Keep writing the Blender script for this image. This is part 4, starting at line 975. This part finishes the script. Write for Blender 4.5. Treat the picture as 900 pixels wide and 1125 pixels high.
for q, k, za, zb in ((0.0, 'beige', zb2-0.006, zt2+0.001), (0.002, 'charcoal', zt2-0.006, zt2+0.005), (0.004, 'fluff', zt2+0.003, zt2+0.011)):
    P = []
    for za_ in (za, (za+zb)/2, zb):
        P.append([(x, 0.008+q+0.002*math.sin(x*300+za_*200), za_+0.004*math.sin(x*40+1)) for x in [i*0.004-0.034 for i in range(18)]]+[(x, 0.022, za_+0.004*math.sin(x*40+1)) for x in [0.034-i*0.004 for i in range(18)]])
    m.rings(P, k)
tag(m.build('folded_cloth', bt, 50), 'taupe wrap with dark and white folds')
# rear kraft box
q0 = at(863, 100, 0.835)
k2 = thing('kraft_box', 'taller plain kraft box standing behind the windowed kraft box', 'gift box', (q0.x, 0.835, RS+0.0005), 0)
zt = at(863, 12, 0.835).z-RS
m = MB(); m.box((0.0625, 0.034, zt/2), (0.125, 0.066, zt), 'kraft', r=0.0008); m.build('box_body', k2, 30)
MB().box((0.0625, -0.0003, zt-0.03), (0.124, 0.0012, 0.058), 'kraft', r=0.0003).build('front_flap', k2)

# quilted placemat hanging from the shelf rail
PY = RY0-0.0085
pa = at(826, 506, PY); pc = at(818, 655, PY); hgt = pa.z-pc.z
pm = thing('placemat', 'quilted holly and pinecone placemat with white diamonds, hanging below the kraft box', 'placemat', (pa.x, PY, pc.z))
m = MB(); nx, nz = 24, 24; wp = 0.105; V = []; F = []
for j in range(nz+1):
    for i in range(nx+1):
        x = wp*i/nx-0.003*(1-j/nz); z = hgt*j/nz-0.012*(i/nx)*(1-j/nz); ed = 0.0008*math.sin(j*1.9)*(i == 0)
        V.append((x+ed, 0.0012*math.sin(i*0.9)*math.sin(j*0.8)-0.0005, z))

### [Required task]
Output the full listing without altering anything.

### [Result]
Keep writing the Blender script for this image. This is part 4, starting at line 975. This part finishes the script. Write for Blender 4.5. Treat the picture as 900 pixels wide and 1125 pixels high.
for q, k, za, zb in ((0.0, 'beige', zb2-0.006, zt2+0.001), (0.002, 'charcoal', zt2-0.006, zt2+0.005), (0.004, 'fluff', zt2+0.003, zt2+0.011)):
    P = []
    for za_ in (za, (za+zb)/2, zb):
        P.append([(x, 0.008+q+0.002*math.sin(x*300+za_*200), za_+0.004*math.sin(x*40+1)) for x in [i*0.004-0.034 for i in range(18)]]+[(x, 0.022, za_+0.004*math.sin(x*40+1)) for x in [0.034-i*0.004 for i in range(18)]])
    m.rings(P, k)
tag(m.build('folded_cloth', bt, 50), 'taupe wrap with dark and white folds')
# rear kraft box
q0 = at(863, 100, 0.835)
k2 = thing('kraft_box', 'taller plain kraft box standing behind the windowed kraft box', 'gift box', (q0.x, 0.835, RS+0.0005), 0)
zt = at(863, 12, 0.835).z-RS
m = MB(); m.box((0.0625, 0.034, zt/2), (0.125, 0.066, zt), 'kraft', r=0.0008); m.build('box_body', k2, 30)
MB().box((0.0625, -0.0003, zt-0.03), (0.124, 0.0012, 0.058), 'kraft', r=0.0003).build('front_flap', k2)

# quilted placemat hanging from the shelf rail
PY = RY0-0.0085
pa = at(826, 506, PY); pc = at(818, 655, PY); hgt = pa.z-pc.z
pm = thing('placemat', 'quilted holly and pinecone placemat with white diamonds, hanging below the kraft box', 'placemat', (pa.x, PY, pc.z))
m = MB(); nx, nz = 24, 24; wp = 0.105; V = []; F = []
for j in range(nz+1):
    for i in range(nx+1):
        x = wp*i/nx-0.003*(1-j/nz); z = hgt*j/nz-0.012*(i/nx)*(1-j/nz); ed = 0.0008*math.sin(j*1.9)*(i == 0)
        V.append((x+ed, 0.0012*math.sin(i*0.9)*math.sin(j*0.8)-0.0005, z))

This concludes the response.